The U.K. revealed plans to allow galleries and auction houses to reopen starting June 1st.
Sotheby's auction house in London. Photo by Amanda Farah, via Flickr.
Small and mid-size galleries and auction houses in the United Kingdom will be allowed to reopen as early as June 1st as part of Prime Minister Boris Johnson’s plan to relax lockdown measures. The plan, which was shared on Monday, does not specifically include galleries and auction houses in its plan to reopen “non-essential retail” enterprises, but a report in The Art Newspaper stated that U.K.-based art trade organizations received federal confirmation that those institutions would fall under the category.
The June 1st open date will be the second phase of Johnson’s plan to reopen; the first phase, which allows non-customer-facing employees to return to their positions, went into effect today. While small and mid-size art venues will be allowed to operate with newly-implemented social distancing guidelines, larger cultural institutions such as museums will not be allowed to open until phase three of Johnson’s plan, which is currently slated to go into effect July 4th.
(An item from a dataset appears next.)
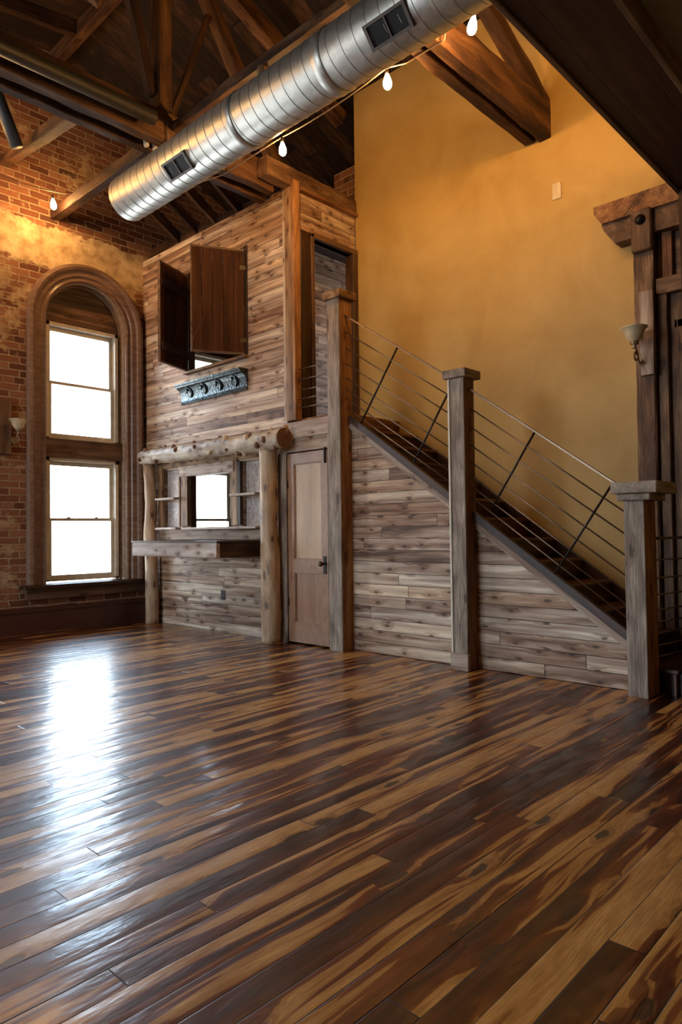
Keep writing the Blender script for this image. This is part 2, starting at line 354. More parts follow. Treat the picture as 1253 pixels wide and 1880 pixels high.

British Art Market Federation chairman Anthony Browne told The Art Newspaper:
Our prime objective is to get the wheels of commerce turning as quickly as possible. If art businesses had the same strict social distancing requirements imposed upon them as we’re seeing with the essential businesses such as supermarkets, then the market could adopt them and get going much more quickly, even if they are onerous.
With this plan to ease lockdown measures, the U.K. joins countries in Europe that have begun to reopen their art world institutions. Germany opened some of its museums and galleries in April, and small French institutions have been allowed to reopen since Monday, with Italian and Belgian institutions following a similar plan to re-open in mid-May.